I suppose money is the reason nobody does this- but I've long been hoping for big changes to iterative games, I almost figured some might have come up with subscription packages and the like. I'd much rather pay either a small sub, or a reasonable rate for a base game, then have DLC bringing in the new season rosters, updates tweaking the gameplay- and so on, for a few years. There's got to be a profitable way to do that, that also gives back to avid fans more.

It seems like three years is the average time iterative game's sit on a core engine, before claiming THIS IS BRAND NEW. Why not sell us the engine, for the three years, and give us the content at a more reasonable rate. Surely trickled content of that vein would have some other benefits too. Who knows. There's probably loads of reasons why that wouldn't work, but a man can dream.. 
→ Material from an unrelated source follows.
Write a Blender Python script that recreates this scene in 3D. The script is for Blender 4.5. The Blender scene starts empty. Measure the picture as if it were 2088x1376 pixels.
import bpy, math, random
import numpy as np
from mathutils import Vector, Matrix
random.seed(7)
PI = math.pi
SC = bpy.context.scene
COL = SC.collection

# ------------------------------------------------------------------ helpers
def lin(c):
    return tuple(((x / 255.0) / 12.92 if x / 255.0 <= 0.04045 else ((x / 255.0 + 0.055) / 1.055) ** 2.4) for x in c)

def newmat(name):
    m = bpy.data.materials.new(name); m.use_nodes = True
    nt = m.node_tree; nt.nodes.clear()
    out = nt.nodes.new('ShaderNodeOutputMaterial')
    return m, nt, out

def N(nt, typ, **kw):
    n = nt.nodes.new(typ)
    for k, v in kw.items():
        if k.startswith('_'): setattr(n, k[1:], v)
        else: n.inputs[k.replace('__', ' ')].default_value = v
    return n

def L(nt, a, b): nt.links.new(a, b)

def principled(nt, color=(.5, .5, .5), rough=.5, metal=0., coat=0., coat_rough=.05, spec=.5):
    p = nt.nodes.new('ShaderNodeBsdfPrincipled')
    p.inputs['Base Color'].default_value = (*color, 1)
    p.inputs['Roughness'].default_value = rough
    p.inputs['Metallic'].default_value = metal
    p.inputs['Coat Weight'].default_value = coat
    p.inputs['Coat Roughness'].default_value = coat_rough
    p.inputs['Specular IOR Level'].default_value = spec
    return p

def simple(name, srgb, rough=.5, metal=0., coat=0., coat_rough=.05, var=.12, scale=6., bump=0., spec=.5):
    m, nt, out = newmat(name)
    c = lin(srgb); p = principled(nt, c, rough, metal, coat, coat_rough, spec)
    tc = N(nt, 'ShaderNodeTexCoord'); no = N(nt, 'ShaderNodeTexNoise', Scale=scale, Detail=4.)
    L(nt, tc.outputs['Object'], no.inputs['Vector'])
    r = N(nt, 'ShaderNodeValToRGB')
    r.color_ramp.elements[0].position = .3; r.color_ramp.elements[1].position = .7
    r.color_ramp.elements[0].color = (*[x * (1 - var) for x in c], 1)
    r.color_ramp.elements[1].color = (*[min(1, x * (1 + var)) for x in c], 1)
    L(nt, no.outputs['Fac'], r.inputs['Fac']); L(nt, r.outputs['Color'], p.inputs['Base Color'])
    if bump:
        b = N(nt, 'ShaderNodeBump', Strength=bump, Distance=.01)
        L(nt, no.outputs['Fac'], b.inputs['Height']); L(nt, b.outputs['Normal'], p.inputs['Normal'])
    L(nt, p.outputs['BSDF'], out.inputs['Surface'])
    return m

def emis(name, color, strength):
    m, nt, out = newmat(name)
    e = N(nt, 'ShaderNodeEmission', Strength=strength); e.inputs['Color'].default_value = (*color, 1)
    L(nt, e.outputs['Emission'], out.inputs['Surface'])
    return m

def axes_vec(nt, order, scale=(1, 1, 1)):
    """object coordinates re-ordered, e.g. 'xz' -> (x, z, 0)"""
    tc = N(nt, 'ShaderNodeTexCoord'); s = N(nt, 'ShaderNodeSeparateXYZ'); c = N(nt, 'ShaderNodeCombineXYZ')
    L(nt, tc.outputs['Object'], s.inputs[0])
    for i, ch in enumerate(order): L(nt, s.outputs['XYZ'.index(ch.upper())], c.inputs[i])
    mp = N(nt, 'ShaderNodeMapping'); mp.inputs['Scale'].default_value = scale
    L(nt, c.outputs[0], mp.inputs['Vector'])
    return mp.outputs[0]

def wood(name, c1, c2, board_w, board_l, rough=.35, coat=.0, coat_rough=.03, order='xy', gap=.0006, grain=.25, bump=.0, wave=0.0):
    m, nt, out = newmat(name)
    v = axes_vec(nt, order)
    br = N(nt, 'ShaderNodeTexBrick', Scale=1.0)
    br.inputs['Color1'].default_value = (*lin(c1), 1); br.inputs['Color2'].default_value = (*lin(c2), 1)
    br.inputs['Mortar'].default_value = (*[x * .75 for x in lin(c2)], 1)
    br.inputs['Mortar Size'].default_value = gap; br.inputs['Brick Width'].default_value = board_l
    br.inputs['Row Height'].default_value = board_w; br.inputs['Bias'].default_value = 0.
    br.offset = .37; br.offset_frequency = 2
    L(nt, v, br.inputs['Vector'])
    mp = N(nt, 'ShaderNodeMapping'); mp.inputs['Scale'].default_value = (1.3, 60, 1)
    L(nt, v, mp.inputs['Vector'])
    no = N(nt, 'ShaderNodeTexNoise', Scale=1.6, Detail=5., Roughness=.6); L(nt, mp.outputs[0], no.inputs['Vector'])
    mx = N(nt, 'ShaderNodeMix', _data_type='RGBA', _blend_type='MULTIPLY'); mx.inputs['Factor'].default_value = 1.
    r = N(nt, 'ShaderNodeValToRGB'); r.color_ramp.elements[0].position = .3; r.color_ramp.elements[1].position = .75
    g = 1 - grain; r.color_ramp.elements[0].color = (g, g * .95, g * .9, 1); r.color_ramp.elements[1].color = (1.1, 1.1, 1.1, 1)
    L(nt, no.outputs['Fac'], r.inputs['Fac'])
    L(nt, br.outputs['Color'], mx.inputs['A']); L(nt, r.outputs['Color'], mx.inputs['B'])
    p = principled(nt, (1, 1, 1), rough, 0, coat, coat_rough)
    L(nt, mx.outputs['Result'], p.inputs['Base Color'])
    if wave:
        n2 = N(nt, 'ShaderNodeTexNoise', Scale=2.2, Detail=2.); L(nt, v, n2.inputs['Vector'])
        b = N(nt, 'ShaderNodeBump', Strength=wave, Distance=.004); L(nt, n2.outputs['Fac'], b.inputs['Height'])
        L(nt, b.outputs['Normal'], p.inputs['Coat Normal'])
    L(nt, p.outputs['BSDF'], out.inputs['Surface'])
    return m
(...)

( Edited 23.08.2017 16:44 by The Strat Man )

Why not sell us the engine, for the three years, and give us the content at a more reasonable rate.
Probably because the current format of launching a new game every year for full price does them just fine thank you very much Smilie I love your idea, but that means customers paying less, and why would EA or any other major publisher want you to do that?

It's these weird special editions that are taking the piss now too. The "Ronaldo Edition"? What on earth. Like, what does that even get you for 20 or 30 quid more?

( Edited 23.08.2017 19:18 by Azuardo )

At first this is what I thought FIFA was going to be on the Switch. The fact that it didn't have a number (18) attached to it, it was just simply announced as EA SPORTS FIFA for Nintendo Switch, made me feel like they can't be arsed to make a new game every year but instead sell season  packages on top of the base game. But Az is right, FIFA sells by the boat load every year. Quite a few of my friends game collections is literally just every version of FIFA and CoD. 

As for my system of purchasing games; I just can't justify buying the same game the next year, or even the year after that. FIFA is tempting me because of its portablity but I only bought PES 2017 in December, I am not due a new football game until 2019/2020. 

The problem is that if I were to buy iterative releases every year then I wouldn't have time to play anything else. September/Oct/Nov/Dec is already taken up by Axiom Verge, Mario, Sonic Forces, Zelda DLC and Metroid. Let alone if I bite the bullet on games like Xenoblade, Mario+Rabbids, FE Warriors or double dipping on WiiU re-releases like FAST RMX (6 new tracks are being added) and Pokken Tournament DX.  

This upcoming season is packed and that's just Switch games (bar Metroid). I've also got the SNES Classic on pre-order as well as thinking about South Park!